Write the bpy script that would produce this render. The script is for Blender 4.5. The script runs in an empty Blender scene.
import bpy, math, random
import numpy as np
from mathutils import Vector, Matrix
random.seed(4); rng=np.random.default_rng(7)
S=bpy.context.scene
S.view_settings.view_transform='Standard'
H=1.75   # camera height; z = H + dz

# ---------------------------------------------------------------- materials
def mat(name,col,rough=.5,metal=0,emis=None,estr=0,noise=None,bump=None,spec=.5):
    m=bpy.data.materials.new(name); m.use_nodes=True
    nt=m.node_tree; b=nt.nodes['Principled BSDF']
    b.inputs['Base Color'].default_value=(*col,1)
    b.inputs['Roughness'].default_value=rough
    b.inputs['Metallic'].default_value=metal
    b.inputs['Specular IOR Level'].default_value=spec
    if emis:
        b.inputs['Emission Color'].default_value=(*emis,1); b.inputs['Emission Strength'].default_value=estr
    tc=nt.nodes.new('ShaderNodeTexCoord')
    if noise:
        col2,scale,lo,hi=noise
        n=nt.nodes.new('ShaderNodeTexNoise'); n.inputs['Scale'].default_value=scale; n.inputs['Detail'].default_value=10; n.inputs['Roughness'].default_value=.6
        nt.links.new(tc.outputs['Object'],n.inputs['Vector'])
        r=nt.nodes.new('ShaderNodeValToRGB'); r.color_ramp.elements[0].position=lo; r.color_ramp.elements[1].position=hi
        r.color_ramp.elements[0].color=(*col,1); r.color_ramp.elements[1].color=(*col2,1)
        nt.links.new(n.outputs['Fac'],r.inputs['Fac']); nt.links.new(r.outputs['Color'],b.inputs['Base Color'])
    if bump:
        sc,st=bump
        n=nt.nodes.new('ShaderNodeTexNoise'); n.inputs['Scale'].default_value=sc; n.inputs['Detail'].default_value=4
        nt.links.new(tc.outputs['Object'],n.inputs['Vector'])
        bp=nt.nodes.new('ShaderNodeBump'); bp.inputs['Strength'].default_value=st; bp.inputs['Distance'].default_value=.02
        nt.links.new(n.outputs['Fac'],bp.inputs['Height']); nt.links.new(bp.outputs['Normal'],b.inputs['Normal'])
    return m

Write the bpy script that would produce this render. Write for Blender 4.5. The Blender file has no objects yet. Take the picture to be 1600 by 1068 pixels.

────────

Using the material above, quote the first line and each line after it, stopping at and including the line that holds "height; z = H + dz".

▸ **In response**
Write the bpy script that would produce this render. The script is for Blender 4.5. The script runs in an empty Blender scene.
import bpy, math, random
import numpy as np
from mathutils import Vector, Matrix
random.seed(4); rng=np.random.default_rng(7)
S=bpy.context.scene
S.view_settings.view_transform='Standard'
H=1.75   # camera height; z = H + dz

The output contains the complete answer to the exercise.